Under regulation 4 of SI 2002/1970, as amended, the disposal consideration for the shares is reduced by the £1.1 million ‘net loss’, giving an adjusted disposal consideration of £4.6 million. The company therefore has an unindexed gain on the share disposal of £1.4 million (£4.6 million less £3.2 million). This will be further reduced by indexation allowance.

Example 2

The facts are as in example 1, except that the disposal qualifies for SSE. Regulation 4 of the EGLBAGL Regulations still applies to decrease the disposal consideration, but this has no practical consequence, since no chargeable gain (or allowable loss) arises on the disposal.

Example 3

The facts are again as in example 1, except that the disposal is made to a related company (which is not, however, a member of the same capital gains group, so the group neutrality rule at TCGA92/S171 does not apply to the disposal). It is determined that the £5.7 million that it pays for the shares is not an arm’s length price, and under TCGA92/S17, the disposal is treated as being at the market value of the shares - £8 million.

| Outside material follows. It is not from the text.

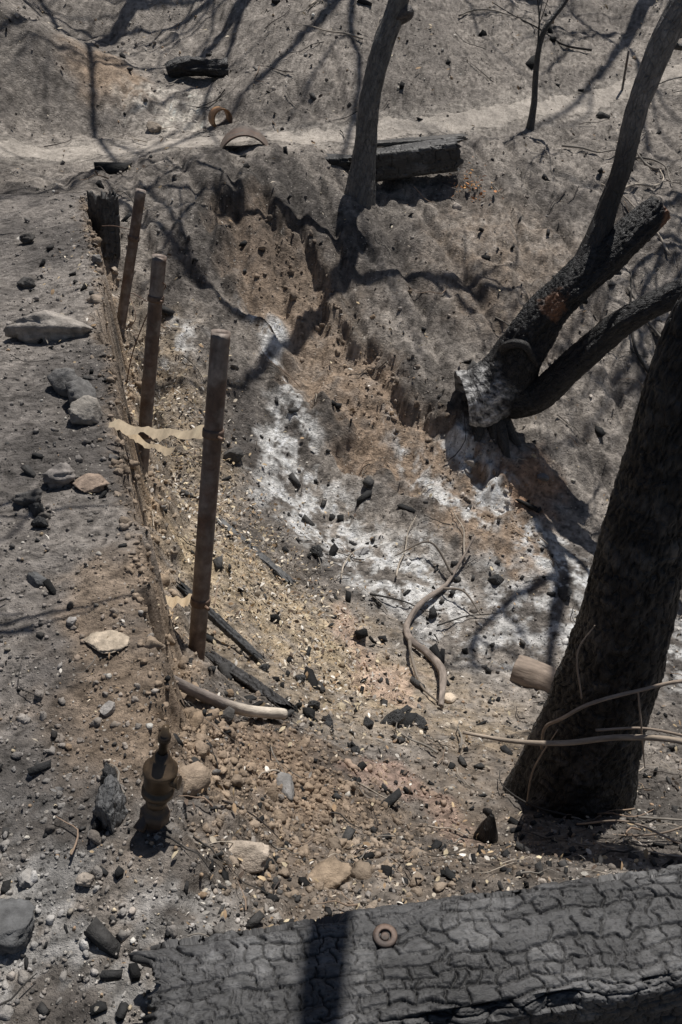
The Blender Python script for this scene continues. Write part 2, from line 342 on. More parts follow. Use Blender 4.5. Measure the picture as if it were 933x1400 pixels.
m=560;x,y,r=fan(m);zc,deb,w,pm=zones(x,y);keep=rng.random(m)<(1-.6*w)*(1-.9*pm);x,y,r,zc=x[keep],y[keep],r[keep],zc[keep];m=len(x)
cc=np.where((rng.random(m)<.8)[:,None],zc*rng.uniform(.8,1.2,(m,1)),pick(pal,m))
scatter("loose_stones",T2,x,y,rng.lognormal(math.log(.011),.4,m)*(.6+.2*r),rng.uniform(.55,1.2,(m,3)),cc,M_rock,sink=.35)
def clodset(name,x,y,med,col,lim=.3,sg=.55,sc=1.0):
    k=wallmask(x,y)<lim;x,y=x[k],y[k];m=len(x);zc,_,_,_=zones(x,y)
    cc=.5*np.tile(col,(m,1))*rng.uniform(.65,1.25,(m,1))+.5*zc
    scatter(name,TC,x,y,rng.lognormal(math.log(med),sg,m)*sc,rng.uniform(.6,1.1,(m,3)),cc,M_rock,sink=.38)
m=2400;clodset("earth_clods",rng.normal(-.15,.22,m),rng.normal(1.55,.25,m),.0058,[.31,.235,.165])
tq=rng.random(500);s1=rng.normal(0,.13,500);clodset("earth_clods",-.6+1.6*tq+s1+.1,6.0-1.9*tq+rng.normal(0,.13,500)+.1,.008,[.2,.155,.115])
m=1300;yy=rng.uniform(1.4,5.9,m);clodset("earth_clods",-.42-.28*(yy-1.48)+rng.normal(.03,.055,m),yy,.0068,[.29,.22,.155],2)
m=1100;clodset("ash_clods",rng.normal(-.6,.28,m),rng.normal(1.05,.3,m),.0042,[.3,.285,.265],2)
m=1400;clodset("ash_clods",rng.uniform(-1.9,-.5,m),rng.uniform(1.2,6,m),.0052,[.2,.185,.17],2)
bx=np.array([(a,b,c) for a in(-1,1) for b in(-1,1) for c in(-1,1)],float);bf=np.array([(0,1,3,2),(4,6,7,5),(0,4,5,1),(2,3,7,6),(0,2,6,4),(1,5,7,3)])
def boxT(s):
    rg=np.random.default_rng(s);return bx*rg.uniform(.55,1.1,(8,3)),bf
m=2000;x,y,r=fan(m,.75,11);zc,deb,w,pm=zones(x,y);keep=rng.random(m)<(1-.6*w)*(1-.9*pm)*np.where(y>4.5,.45,1);x,y,r=x[keep],y[keep],r[keep];m=len(x)
asp=np.c_[rng.uniform(.8,2.6,m),rng.uniform(.5,1,m),rng.uniform(.35,.8,m)]
scatter("charcoal_fragments",[boxT(s) for s in range(6)],x,y,rng.lognormal(math.log(.0072),.5,m)*(.6+.22*r),asp,pick(np.array([(.018,.018,.018),(.03,.03,.03),(.06,.058,.056)]),m),M_rock,tilt=.5,sink=.15)
lv=np.array([(-1,0,0),(-.3,.38,.16),(.5,.3,.12),(1,0,-.1),(.5,-.3,.1),(-.3,-.36,.2)])
lf=np.array([(0,5,1),(1,5,4),(1,4,2),(2,4,3)])
m=5200;tq=rng.random(m);xa=-1.3+1.35*tq+rng.normal(0,.2,m);ya=4.8-2.2*tq+rng.normal(0,.3,m)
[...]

The £1.1 million ‘net loss’ is subtracted from the £8 million which is treated for TCGA 1992 purposes as disposal consideration.

Example 4

The facts are as in example 1, except that the company sells only 20% of the shareholding. It must therefore apply the part disposal formula in TCGA92/S42. Supposing that the amount received for the shares (amount A in the part disposal formula) is £1 million, and the market value of the remainder (B) is £4 million, application of the A/A+B formula means that the acquisition cost taken into account is:

£3.2 million x 1/1+4 = £640,000

If 20% of the £1.1 million net loss on the swap, i.e. £220,000, relates to the shares that are sold, the capital gains computation will be:

Disposal consideration 1,000,000
Reduction under EGLBAGL Regulations (220,000)
Acquisition cost (640,000)
Gain before indexation 140,000


Regulation 4(3) makes it clear that the reduction in the disposal consideration does not apply when apportioning the acquisition cost under TCGA92/S42.